Father and Son
July 18 is my dad’s birthday. He was born in 1904 and died in 1980 just weeks before attaining age 76.
The picture to the right is Dad with my two sons, Joe and Jim, on his lap. The picture was taken when Dad was in his late 50’s.
In Deadly Portfolio: A Killing in Hedge Funds, Alan McAllister recalls receiving word of his father’s death in the following excerpt:
He was in San Diego when the call came. He returned to his motel room to find the message light on. It was from Rene. His father had passed away that morning. His brother handled all of the details, and when McAllister asked if he needed any money, his brother declined. The funeral was held in the Catholic Church in their Milwaukee neighborhood. A funeral Mass. He remembered serving as an altar boy, the standing, kneeling, genuflecting, and memorizing the Latin which was later dropped for English. Even in English, the service was rigid and unwavering. He tried to find something in the service that would help him honor his father’s life. Prayer wheels could have served.

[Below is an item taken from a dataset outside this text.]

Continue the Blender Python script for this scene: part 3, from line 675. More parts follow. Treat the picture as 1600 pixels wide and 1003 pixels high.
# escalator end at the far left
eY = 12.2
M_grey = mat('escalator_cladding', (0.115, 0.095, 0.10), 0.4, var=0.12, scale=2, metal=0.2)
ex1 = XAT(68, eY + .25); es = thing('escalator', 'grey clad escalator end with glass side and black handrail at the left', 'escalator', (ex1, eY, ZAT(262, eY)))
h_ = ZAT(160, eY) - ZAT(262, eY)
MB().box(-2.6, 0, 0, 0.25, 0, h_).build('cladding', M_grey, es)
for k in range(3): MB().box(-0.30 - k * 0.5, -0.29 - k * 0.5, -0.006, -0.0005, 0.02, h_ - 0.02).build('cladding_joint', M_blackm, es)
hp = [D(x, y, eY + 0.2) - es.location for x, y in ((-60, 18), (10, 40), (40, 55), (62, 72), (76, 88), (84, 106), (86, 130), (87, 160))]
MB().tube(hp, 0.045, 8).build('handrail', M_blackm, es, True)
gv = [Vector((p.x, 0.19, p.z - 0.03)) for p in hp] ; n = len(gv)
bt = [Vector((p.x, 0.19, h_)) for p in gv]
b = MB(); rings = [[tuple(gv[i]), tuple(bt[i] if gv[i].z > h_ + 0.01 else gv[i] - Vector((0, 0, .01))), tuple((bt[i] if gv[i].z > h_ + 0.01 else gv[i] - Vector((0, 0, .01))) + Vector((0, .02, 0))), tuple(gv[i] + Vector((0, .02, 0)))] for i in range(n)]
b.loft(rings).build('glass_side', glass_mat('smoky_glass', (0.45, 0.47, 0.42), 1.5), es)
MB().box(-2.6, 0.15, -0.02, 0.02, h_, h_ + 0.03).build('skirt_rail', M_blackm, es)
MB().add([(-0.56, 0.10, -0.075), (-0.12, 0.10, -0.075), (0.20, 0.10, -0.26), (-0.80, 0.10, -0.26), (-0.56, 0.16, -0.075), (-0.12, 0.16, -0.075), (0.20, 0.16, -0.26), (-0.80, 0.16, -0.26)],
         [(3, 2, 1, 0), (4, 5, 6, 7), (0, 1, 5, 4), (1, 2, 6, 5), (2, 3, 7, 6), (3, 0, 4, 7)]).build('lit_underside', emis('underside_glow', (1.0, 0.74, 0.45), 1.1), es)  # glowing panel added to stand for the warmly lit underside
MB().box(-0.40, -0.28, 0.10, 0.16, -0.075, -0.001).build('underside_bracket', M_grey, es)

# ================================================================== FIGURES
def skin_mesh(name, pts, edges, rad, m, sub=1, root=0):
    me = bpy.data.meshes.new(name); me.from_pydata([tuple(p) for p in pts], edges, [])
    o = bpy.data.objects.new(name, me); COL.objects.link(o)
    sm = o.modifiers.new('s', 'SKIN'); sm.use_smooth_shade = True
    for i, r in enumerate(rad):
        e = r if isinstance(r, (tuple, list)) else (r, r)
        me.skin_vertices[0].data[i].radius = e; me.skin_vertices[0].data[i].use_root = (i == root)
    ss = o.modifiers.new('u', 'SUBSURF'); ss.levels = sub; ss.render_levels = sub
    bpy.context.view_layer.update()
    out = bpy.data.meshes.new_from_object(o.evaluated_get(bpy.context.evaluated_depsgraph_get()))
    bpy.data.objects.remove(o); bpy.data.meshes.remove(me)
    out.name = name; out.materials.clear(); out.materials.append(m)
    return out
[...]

Droning on and on, the local choir struggled with the High Mass for the dead. Nobody spoke of love, of fathers and sons, of how they could be together, understand one another, or fail to understand, and yearn to reconnect. How they could cherish their times together—hunting, fishing, working in the yard. Nothing was said of those moments in a boy’s life that created a longing for more—more than his father could offer. They drifted apart—the father failing to understand the son’s endeavors and achievements; the son tiring of trying to explain them.
The passage was drawn in part from my own life. I was in Oak Ridge, Tennessee when word reached me in my motel room. My father did not understand my work as a consultant, but it did not matter. We were close. I think of him nearly every day and I miss him.